Participation in this project would provide the Fellow the opportunity to utilize and enhance their knowledge and skills in a range of areas related to the relationship between climate change and forests, including ecosystem service and forest carbon offset markets, regional forest ecology and management, forest inventory and modeling, organizational carbon footprint analysis and economic analysis.

We do not expect the Fellow to possess all of the knowledge and skills necessary to carry out this project. Our work in this area over the past decade has involved an extensive learning curve and we expect the Fellow to be part of this on-going organizational education. The primary requirements for the Fellow are strong written and verbal communications skills, strong quantitative abilities and experience with using geographic information systems. However, knowledge and experience in one or more of the areas outlined in the previous paragraph would be highly beneficial.
Timeline: The appointment would initially be for one year with the expectation that it would be extended to two or more years. . The Fellow will work with AMC staff to develop a Switzer Leadership Grant proposal. AMC has other funding proposals it is also pursuing. This position will be open until filled and funding is achieved.
Switzer Fellows interested in pursuing this opportunity should contact AMC Senior Staff Scientist Dr. David Publicover at the contact information at the beginning of this paper.

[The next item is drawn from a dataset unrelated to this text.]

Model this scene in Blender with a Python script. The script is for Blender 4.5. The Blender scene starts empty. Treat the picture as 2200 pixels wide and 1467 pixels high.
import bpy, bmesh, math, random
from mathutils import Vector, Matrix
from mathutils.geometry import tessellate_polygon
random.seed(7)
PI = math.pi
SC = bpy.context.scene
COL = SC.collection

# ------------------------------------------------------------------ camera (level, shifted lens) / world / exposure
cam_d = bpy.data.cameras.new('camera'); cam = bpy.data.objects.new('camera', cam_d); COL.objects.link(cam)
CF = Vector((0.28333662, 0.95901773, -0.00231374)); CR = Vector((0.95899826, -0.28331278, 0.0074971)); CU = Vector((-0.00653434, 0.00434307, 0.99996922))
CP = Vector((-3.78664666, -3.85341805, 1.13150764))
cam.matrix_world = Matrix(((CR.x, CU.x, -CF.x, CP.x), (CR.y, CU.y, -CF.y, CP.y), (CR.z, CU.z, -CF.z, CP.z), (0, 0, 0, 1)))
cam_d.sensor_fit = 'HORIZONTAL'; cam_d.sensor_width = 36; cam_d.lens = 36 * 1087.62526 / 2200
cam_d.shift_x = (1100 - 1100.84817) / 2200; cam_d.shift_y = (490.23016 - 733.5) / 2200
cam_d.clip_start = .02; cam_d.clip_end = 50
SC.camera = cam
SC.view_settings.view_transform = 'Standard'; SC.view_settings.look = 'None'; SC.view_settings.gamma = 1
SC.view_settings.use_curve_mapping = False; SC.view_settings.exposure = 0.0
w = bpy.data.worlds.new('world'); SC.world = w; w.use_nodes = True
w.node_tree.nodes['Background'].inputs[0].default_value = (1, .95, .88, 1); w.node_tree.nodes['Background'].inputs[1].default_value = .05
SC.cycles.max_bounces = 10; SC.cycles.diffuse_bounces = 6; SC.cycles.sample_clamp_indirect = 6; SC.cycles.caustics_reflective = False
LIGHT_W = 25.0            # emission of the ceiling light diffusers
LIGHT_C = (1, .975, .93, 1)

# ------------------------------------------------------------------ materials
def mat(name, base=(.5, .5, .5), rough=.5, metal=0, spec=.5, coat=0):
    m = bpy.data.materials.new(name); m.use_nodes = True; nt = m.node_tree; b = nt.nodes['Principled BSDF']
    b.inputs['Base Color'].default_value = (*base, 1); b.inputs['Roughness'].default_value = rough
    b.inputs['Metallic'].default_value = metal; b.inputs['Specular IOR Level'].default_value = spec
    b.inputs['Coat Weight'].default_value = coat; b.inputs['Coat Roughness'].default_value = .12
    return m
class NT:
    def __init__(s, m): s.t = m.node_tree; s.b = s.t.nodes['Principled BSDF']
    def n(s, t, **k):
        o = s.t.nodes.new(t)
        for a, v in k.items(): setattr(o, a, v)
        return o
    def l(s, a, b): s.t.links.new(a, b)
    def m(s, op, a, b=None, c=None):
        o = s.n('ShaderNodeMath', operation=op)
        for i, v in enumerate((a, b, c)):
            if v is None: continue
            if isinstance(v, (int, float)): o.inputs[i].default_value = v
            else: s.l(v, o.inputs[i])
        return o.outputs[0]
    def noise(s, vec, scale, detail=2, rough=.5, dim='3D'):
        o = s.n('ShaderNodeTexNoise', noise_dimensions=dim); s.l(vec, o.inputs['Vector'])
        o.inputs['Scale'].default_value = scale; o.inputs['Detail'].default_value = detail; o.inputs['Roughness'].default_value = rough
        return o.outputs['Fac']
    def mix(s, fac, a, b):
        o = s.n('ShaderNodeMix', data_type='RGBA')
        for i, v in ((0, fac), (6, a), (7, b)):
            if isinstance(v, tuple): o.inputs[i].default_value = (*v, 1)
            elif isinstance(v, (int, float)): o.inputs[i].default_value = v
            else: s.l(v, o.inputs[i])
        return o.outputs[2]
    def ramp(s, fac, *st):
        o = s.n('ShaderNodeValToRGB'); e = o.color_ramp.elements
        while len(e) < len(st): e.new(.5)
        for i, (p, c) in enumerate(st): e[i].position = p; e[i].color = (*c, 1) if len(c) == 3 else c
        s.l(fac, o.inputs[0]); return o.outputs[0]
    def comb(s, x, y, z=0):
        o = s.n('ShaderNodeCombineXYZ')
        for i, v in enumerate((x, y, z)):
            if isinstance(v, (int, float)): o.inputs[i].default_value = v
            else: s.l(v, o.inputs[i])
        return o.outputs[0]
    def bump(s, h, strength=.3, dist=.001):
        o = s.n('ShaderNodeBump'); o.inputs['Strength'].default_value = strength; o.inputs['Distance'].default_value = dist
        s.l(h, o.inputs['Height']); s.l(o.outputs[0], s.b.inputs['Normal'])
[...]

1 See http://www.outdoors.org/about/amc-vision2020.cfm.

2 See http://www.outdoors.org/pdf/upload/2015_Energy_Policy.pdf#search=energy%20policy.

3 Metric tons of carbon dioxide equivalent.

4 This includes AMC fleet vehicles, staff travel and staff commuting.

5 Notable changes since 2014 include the opening of Harriman Outdoor Center in New York, the planned reopening of Medawisla Wilderness Lodge in Maine and the installation of a large solar array at Cardigan.

6 Transportation has now surpassed electrical generation as the largest source of carbon emissions in the United States. (See http://www.vox.com/2016/6/13/11911798/emissions-electricity-versus-transportation.)

7 MWI lands include the 37,000-acre Katahdin Iron Works property (purchased in 2003), the 28,000-acre Roach Ponds property (2009) and the 4,000-acre Baker Mountain properties (2015).

8 This estimate did not exclude inoperable lands, which should not be included since they do not pass the additionality test. However, it included only growth of stem wood and did not include branches or carbon storage in harvested wood products.

9 In this paper the term “official” project (or credits) refers to those that have been verified and registered with a recognized registry such as the Climate Action Reserve. “Unofficial” credits are those that AMC has quantified according to a recognized protocol but which have not been verified and registered and which may not be sold to outside buyers.